### WORK INSTRUCTIONS
Each line from the start of the entries through the line that contains "lemon_slice(i, N, a, 14.4, lab, mer, ft, 11" should be output exactly, please.

### DATA SHOWN
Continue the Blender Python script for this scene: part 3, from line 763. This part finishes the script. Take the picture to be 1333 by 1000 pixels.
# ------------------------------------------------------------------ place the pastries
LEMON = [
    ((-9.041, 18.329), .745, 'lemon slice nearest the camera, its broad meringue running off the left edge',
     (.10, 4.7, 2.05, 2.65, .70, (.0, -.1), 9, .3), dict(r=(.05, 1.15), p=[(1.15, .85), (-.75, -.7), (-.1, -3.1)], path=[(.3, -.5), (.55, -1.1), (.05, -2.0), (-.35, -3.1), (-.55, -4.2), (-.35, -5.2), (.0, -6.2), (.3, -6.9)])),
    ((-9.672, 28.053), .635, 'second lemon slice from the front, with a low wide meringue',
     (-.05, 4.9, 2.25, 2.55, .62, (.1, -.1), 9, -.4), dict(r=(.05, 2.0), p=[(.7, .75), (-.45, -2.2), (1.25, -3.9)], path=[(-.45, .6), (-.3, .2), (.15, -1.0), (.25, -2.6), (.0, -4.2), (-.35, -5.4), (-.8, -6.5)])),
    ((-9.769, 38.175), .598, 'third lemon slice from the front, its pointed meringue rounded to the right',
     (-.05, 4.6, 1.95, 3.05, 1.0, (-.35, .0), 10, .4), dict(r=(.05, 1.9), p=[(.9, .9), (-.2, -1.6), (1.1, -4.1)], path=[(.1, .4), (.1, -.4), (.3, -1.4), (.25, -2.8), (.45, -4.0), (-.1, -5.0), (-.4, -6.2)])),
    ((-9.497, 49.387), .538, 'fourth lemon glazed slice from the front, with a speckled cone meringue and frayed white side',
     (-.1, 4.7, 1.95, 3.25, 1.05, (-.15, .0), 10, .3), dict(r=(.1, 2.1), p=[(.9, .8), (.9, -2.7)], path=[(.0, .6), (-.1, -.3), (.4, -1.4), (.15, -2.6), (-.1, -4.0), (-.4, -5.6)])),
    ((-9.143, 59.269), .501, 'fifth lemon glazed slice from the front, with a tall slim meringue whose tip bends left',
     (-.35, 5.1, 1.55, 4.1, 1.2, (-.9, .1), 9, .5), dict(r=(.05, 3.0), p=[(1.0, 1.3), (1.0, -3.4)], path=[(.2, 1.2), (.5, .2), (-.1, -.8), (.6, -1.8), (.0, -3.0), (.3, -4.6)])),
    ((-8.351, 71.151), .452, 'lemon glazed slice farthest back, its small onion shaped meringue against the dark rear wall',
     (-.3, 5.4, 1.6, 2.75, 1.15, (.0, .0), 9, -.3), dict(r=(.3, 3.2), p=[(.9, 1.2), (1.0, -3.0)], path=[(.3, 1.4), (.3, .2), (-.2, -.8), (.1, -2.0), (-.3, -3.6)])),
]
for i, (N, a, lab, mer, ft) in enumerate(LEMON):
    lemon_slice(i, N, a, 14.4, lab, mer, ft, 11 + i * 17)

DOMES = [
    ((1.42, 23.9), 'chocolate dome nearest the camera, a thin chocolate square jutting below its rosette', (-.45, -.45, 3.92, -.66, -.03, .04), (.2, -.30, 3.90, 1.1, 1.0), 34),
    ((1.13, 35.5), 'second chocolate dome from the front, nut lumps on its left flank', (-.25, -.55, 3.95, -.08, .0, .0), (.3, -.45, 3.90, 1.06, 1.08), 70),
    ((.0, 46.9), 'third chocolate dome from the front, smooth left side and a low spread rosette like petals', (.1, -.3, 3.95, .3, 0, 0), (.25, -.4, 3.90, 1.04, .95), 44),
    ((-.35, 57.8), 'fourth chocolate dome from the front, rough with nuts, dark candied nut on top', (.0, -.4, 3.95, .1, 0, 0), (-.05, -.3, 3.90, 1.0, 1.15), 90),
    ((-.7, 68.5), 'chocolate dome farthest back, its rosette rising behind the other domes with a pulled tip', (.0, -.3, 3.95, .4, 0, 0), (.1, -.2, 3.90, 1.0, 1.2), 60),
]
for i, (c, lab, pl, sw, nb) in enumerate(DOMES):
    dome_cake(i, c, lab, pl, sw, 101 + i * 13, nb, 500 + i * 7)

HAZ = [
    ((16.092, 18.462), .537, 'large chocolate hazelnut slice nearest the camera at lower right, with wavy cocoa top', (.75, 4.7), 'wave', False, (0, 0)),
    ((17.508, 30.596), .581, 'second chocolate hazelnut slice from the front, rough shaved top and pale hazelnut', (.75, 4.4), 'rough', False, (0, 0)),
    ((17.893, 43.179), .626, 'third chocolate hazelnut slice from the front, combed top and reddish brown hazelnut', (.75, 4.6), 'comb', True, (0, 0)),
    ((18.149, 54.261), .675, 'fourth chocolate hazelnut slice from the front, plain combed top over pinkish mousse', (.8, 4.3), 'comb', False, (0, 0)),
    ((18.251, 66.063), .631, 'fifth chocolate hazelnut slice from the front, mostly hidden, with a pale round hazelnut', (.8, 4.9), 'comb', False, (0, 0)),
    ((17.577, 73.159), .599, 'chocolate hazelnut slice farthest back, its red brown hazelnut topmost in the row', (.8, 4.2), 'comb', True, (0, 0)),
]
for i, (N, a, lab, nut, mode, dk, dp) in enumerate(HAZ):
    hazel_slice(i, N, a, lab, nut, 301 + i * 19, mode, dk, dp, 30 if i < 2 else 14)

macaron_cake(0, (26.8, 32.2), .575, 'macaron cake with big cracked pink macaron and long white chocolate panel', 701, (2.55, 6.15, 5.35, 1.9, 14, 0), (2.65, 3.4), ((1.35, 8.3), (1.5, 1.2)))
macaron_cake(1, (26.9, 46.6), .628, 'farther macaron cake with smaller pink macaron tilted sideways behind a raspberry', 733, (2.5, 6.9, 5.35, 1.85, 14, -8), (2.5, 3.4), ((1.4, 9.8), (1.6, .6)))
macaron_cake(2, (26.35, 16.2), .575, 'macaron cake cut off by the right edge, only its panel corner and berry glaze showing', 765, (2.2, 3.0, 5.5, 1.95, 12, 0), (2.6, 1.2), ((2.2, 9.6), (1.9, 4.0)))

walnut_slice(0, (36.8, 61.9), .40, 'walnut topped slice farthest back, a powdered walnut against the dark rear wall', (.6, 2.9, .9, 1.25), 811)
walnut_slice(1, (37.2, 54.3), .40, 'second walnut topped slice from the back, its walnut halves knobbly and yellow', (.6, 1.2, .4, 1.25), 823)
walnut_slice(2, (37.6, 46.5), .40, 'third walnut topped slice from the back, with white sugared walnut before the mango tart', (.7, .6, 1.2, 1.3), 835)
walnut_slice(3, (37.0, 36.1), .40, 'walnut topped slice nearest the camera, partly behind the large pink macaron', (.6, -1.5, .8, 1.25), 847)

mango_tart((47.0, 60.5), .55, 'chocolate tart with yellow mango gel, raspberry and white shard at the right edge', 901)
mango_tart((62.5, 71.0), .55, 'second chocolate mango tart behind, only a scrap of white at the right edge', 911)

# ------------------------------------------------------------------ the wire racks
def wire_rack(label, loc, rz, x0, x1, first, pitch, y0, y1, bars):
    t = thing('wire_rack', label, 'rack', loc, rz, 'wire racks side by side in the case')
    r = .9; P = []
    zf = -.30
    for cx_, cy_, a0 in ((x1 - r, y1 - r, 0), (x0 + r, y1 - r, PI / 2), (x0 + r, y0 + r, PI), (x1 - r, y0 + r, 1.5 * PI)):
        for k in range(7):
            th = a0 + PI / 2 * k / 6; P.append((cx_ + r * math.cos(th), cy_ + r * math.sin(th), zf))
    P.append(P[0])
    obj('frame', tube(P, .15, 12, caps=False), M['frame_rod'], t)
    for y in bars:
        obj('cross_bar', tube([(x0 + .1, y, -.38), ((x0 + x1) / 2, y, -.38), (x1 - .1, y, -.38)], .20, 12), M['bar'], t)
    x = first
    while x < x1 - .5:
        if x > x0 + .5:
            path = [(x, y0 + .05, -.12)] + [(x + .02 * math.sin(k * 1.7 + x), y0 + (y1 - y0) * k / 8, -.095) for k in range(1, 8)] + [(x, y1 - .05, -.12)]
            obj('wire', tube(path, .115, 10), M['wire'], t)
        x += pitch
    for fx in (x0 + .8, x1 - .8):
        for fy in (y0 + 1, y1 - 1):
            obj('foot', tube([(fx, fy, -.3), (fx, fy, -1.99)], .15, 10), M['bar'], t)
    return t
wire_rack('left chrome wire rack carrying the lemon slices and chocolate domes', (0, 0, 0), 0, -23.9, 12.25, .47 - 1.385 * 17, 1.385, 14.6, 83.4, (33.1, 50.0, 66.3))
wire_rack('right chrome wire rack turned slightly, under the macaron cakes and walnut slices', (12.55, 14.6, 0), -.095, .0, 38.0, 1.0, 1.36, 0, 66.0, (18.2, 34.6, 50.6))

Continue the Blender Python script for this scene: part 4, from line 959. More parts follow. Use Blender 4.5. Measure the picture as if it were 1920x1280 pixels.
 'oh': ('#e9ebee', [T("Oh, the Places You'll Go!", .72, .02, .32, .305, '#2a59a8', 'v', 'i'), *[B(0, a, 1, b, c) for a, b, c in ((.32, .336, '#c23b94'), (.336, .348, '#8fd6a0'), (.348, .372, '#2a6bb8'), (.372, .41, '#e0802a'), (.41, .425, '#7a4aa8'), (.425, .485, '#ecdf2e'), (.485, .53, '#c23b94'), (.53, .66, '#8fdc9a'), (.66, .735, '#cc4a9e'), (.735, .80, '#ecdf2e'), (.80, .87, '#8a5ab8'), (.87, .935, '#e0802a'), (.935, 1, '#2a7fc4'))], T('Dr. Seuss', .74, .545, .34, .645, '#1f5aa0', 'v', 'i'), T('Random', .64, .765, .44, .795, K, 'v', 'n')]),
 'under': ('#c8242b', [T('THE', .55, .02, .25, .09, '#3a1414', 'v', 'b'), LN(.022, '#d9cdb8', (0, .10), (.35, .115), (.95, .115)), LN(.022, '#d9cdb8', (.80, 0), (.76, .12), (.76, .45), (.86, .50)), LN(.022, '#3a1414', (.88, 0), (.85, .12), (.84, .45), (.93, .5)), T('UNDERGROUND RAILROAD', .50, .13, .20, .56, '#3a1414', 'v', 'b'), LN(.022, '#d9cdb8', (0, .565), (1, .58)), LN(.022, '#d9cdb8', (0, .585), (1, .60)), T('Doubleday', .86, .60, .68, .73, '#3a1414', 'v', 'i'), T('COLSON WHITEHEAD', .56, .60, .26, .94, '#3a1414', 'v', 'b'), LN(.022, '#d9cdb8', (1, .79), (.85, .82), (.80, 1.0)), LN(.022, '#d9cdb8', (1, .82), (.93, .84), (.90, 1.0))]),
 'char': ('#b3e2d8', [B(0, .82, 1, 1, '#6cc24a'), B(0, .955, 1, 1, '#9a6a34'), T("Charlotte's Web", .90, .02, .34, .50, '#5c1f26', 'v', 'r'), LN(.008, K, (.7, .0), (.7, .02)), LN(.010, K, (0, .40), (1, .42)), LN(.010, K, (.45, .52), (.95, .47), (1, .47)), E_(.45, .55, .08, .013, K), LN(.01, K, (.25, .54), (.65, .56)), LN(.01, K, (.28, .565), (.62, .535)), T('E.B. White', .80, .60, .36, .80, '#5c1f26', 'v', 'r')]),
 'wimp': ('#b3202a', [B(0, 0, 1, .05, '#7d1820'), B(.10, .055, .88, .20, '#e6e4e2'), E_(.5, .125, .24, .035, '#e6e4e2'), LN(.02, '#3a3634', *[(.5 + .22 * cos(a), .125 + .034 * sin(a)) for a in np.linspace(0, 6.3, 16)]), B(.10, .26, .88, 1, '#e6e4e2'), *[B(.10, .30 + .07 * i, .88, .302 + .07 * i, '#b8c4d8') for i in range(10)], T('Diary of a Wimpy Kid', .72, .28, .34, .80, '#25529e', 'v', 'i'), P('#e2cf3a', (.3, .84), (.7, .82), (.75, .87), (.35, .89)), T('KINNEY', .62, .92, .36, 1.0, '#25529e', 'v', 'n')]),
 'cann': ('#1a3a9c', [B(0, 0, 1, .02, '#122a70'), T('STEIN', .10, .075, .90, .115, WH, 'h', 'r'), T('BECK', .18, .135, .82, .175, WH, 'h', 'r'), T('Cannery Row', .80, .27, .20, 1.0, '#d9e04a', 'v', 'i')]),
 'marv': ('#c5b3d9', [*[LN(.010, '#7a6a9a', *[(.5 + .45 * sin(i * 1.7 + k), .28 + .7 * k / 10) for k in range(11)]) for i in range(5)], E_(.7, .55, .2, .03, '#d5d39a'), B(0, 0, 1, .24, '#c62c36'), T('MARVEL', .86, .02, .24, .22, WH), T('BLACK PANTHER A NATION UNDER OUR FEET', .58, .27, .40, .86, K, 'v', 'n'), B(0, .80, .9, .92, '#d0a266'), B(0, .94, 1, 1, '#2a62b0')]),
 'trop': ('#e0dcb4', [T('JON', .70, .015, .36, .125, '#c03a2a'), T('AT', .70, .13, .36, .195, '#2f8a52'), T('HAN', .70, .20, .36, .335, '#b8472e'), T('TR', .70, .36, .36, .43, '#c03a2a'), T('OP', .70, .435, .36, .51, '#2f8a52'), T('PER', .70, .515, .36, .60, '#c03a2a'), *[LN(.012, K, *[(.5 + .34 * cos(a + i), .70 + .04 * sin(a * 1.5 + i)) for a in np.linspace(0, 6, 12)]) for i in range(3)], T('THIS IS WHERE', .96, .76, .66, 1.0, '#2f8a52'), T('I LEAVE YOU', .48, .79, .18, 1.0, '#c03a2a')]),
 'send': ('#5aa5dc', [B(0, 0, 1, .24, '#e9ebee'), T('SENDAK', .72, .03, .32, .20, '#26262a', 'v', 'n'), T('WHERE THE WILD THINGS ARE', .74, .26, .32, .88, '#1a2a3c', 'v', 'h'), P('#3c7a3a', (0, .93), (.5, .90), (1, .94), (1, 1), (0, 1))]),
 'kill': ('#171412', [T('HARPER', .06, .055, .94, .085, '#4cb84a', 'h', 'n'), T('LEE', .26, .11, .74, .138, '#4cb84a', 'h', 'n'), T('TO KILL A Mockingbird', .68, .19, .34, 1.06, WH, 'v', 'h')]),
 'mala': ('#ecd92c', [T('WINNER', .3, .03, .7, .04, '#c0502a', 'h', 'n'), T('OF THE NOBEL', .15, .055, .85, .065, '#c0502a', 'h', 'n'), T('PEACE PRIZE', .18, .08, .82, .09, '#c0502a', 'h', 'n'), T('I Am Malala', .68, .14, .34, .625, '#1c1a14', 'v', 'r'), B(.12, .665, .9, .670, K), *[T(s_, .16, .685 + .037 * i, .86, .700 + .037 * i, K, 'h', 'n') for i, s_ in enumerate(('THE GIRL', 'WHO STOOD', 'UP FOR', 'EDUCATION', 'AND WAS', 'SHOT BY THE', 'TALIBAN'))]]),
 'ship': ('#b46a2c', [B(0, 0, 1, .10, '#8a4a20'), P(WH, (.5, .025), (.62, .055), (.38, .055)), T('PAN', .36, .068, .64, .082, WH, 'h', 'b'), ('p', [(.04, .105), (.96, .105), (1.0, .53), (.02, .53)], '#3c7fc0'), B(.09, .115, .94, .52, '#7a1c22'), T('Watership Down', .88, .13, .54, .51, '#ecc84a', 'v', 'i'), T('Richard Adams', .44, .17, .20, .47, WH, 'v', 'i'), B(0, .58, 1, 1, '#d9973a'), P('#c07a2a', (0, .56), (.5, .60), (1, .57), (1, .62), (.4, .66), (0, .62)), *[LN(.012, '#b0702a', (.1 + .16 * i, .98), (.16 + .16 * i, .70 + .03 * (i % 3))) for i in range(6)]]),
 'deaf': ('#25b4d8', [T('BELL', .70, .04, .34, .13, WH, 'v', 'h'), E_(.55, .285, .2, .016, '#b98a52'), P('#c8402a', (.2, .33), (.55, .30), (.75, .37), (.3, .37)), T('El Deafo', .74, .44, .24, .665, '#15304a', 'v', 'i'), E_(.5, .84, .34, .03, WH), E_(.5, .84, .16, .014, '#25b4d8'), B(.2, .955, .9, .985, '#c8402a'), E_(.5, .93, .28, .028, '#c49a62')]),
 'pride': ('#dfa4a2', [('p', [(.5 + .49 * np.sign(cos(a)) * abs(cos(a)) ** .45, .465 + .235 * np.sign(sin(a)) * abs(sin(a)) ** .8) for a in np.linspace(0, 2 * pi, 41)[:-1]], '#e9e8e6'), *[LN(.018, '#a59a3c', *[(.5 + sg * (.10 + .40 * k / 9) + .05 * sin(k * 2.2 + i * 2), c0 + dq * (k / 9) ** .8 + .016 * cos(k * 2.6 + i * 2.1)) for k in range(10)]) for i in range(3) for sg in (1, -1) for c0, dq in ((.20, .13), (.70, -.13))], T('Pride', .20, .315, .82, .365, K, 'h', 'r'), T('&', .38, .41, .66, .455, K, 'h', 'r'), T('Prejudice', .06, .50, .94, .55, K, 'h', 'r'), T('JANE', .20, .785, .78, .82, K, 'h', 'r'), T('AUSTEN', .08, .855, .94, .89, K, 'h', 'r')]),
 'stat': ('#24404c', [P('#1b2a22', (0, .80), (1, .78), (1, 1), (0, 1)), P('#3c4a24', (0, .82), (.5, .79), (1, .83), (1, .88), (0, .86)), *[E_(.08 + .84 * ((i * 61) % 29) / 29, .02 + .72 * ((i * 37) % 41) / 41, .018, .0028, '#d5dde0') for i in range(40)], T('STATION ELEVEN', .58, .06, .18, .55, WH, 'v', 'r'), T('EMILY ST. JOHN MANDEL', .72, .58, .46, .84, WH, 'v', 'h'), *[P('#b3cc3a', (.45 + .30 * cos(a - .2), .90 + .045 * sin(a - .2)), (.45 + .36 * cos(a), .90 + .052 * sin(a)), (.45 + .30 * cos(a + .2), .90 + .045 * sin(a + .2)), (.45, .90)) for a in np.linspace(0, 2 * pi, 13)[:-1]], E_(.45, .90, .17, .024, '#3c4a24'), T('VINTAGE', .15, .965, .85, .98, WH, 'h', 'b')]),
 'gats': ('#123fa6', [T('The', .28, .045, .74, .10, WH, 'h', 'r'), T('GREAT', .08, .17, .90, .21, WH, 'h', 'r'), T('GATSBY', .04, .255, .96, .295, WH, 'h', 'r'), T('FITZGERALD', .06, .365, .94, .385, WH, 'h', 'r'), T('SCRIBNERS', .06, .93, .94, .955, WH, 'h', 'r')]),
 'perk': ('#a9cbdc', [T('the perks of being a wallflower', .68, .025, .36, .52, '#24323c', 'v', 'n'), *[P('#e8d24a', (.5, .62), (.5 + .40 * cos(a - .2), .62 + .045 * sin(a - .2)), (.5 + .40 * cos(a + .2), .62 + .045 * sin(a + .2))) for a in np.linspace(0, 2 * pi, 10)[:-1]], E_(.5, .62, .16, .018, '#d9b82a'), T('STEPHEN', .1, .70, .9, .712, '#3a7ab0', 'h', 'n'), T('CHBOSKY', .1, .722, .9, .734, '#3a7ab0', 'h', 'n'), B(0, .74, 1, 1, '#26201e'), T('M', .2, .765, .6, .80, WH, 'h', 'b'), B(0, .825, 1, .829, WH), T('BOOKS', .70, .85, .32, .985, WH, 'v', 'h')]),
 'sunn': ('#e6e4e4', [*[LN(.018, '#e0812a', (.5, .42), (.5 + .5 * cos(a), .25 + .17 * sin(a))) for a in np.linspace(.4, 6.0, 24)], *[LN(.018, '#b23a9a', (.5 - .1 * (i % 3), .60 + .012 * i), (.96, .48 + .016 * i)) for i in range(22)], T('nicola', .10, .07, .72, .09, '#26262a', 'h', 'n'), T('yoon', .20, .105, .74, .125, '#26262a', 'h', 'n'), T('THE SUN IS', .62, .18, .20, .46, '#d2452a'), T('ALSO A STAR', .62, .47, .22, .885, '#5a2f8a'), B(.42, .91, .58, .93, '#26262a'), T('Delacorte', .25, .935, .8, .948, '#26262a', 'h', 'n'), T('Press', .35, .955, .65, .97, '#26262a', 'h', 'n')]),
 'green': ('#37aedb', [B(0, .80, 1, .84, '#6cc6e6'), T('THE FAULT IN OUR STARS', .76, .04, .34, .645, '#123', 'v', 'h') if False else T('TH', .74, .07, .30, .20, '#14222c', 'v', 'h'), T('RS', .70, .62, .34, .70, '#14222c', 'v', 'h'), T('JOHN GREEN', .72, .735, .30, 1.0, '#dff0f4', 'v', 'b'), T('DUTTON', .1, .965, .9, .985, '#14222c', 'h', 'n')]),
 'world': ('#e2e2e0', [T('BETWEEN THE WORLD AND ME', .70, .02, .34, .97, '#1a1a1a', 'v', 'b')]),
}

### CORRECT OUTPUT
Continue the Blender Python script for this scene: part 3, from line 763. This part finishes the script. Take the picture to be 1333 by 1000 pixels.
# ------------------------------------------------------------------ place the pastries
LEMON = [
    ((-9.041, 18.329), .745, 'lemon slice nearest the camera, its broad meringue running off the left edge',
     (.10, 4.7, 2.05, 2.65, .70, (.0, -.1), 9, .3), dict(r=(.05, 1.15), p=[(1.15, .85), (-.75, -.7), (-.1, -3.1)], path=[(.3, -.5), (.55, -1.1), (.05, -2.0), (-.35, -3.1), (-.55, -4.2), (-.35, -5.2), (.0, -6.2), (.3, -6.9)])),
    ((-9.672, 28.053), .635, 'second lemon slice from the front, with a low wide meringue',
     (-.05, 4.9, 2.25, 2.55, .62, (.1, -.1), 9, -.4), dict(r=(.05, 2.0), p=[(.7, .75), (-.45, -2.2), (1.25, -3.9)], path=[(-.45, .6), (-.3, .2), (.15, -1.0), (.25, -2.6), (.0, -4.2), (-.35, -5.4), (-.8, -6.5)])),
    ((-9.769, 38.175), .598, 'third lemon slice from the front, its pointed meringue rounded to the right',
     (-.05, 4.6, 1.95, 3.05, 1.0, (-.35, .0), 10, .4), dict(r=(.05, 1.9), p=[(.9, .9), (-.2, -1.6), (1.1, -4.1)], path=[(.1, .4), (.1, -.4), (.3, -1.4), (.25, -2.8), (.45, -4.0), (-.1, -5.0), (-.4, -6.2)])),
    ((-9.497, 49.387), .538, 'fourth lemon glazed slice from the front, with a speckled cone meringue and frayed white side',
     (-.1, 4.7, 1.95, 3.25, 1.05, (-.15, .0), 10, .3), dict(r=(.1, 2.1), p=[(.9, .8), (.9, -2.7)], path=[(.0, .6), (-.1, -.3), (.4, -1.4), (.15, -2.6), (-.1, -4.0), (-.4, -5.6)])),
    ((-9.143, 59.269), .501, 'fifth lemon glazed slice from the front, with a tall slim meringue whose tip bends left',
     (-.35, 5.1, 1.55, 4.1, 1.2, (-.9, .1), 9, .5), dict(r=(.05, 3.0), p=[(1.0, 1.3), (1.0, -3.4)], path=[(.2, 1.2), (.5, .2), (-.1, -.8), (.6, -1.8), (.0, -3.0), (.3, -4.6)])),
    ((-8.351, 71.151), .452, 'lemon glazed slice farthest back, its small onion shaped meringue against the dark rear wall',
     (-.3, 5.4, 1.6, 2.75, 1.15, (.0, .0), 9, -.3), dict(r=(.3, 3.2), p=[(.9, 1.2), (1.0, -3.0)], path=[(.3, 1.4), (.3, .2), (-.2, -.8), (.1, -2.0), (-.3, -3.6)])),
]
for i, (N, a, lab, mer, ft) in enumerate(LEMON):
    lemon_slice(i, N, a, 14.4, lab, mer, ft, 11 + i * 17)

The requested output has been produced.